En latín existe el verbo “adulesco, adulescere”, que significa “crecer”.
El participio presente de este verbo es “adulescens,-tis”, que se puede traducir como “el que está creciendo” (este es el significado del español “adolescente”, y no “aquel que adolece”). No es como se dice por ahí que adolescente es el que carece de inteligencia, de formación, de lo que sea. Quiere decir: el que está creciendo.
Sorprendentemente, este verbo tiene también un participio pasado que suena conocido: “adultus”, que se puede traducir como “el que creció”. Etimológicamente, adolescente y adulto provienen de la misma raíz latina.
Pues podríamos decir, que el Reino de Dios está “adolescente”, en el sentido de que “está creciendo”, y lo que Jesús nos promete es que cuando llegue a la edad “adulta”, ese Reino de los cielos va a ser espectacular se mostrará con todo su esplendor y será sorprendente.
Pero Dios quiere que tú, que rezas con estos audios de “Hablar con Jesús”, cooperes en este crecimiento.
No es que te necesite, pero quiere contar contigo y conmigo.
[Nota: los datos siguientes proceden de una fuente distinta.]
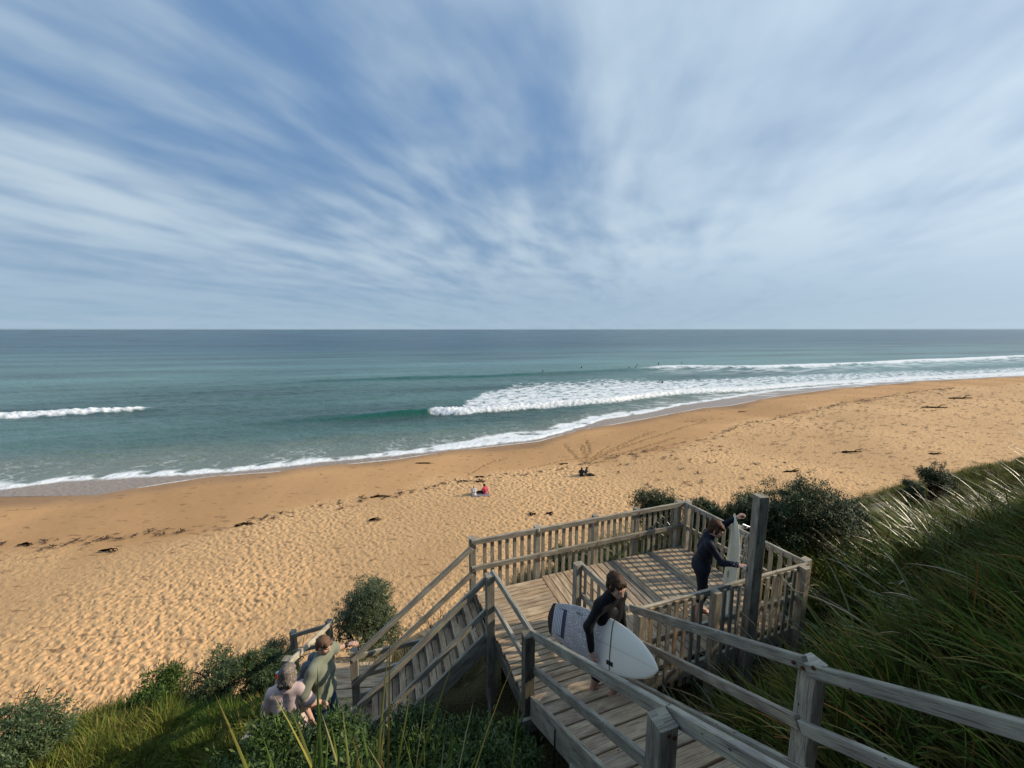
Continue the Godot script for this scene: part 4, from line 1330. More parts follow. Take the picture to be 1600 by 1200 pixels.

La mayor parte la hace Él, pero tú y yo tenemos que poner de nuestra parte porque Dios lo quiere.
¿Qué obstáculos encuentra Dios para reinar en tu alma?
¿Dónde encuentra habitualmente mayor resistencia?
¿Qué te cuesta todavía someter a la voluntad de Cristo Rey?
¿Cuánta docilidad puede encontrar el Espíritu Santo en tu corazón y en tus pensamientos?
¿Le dejas edificar en tí ese palacio donde pueda morar como el gran Rey?
DIOS QUIERE CONTAR CON NOSOTROS
Fíjate que estábamos diciendo que Dios quiere contar con tu ayuda para instaurar su reino en este mundo, pero quiere empezar instaurando su reino en ti. Por eso nos hacíamos estas preguntas.
La lucha por ser santos es el modo en que cooperamos con Cristo.
Luego, como consecuencia de esta lucha por ser santos, está el apostolado, que es invitar a los demás a decir también que sí a Jesús.
Por eso, las parábolas del evangelio de hoy es verdad que hablan del Reino de los Cielos pero también aplican para la santidad personal.
“ALGO GRANDE Y QUE FUESE AMOR”
Para quien es dócil a las invitaciones de Dios, muchas veces se crece en el amor de Dios sin darse cuenta.
San Josemaría recordaba cómo, con apenas dieciséis años, descubrió que el corazón le pedía “algo grande y que fuese amor”. Era esa llamada a cosas grandes que también Dios quiere para nosotros.
Hay que empezar por lo pequeño, como el grano de mostaza.
Vamos a comenzar por decirle que sí a Dios en los miles de pequeños detalles de puntualidad, de trabajo bien acabado, de sonrisa, de servicio a los demás y cuando sintamos los alfilerazos de la pereza, de la soberbia, de la sensualidad, de la vanidad, vamos a darle la vuelta, vamos a aprovechar esos momentos para decir a Dios que lo amamos más que todo eso, que queremos que Él reine también en el rincón más escondido de nuestras vidas.
Y en esto tenemos una aliada fundamental que es Nuestra Madre porque ella también es Reina junto a su Hijo Jesucristo, junto a Dios Padre, junto al Espíritu Santo.
Vamos a pedirle a la Reina del Cielo que sea también ella la Reina de nuestra alma para que así le podamos entregar todo a Dios Padre, Hijo y Espíritu Santo.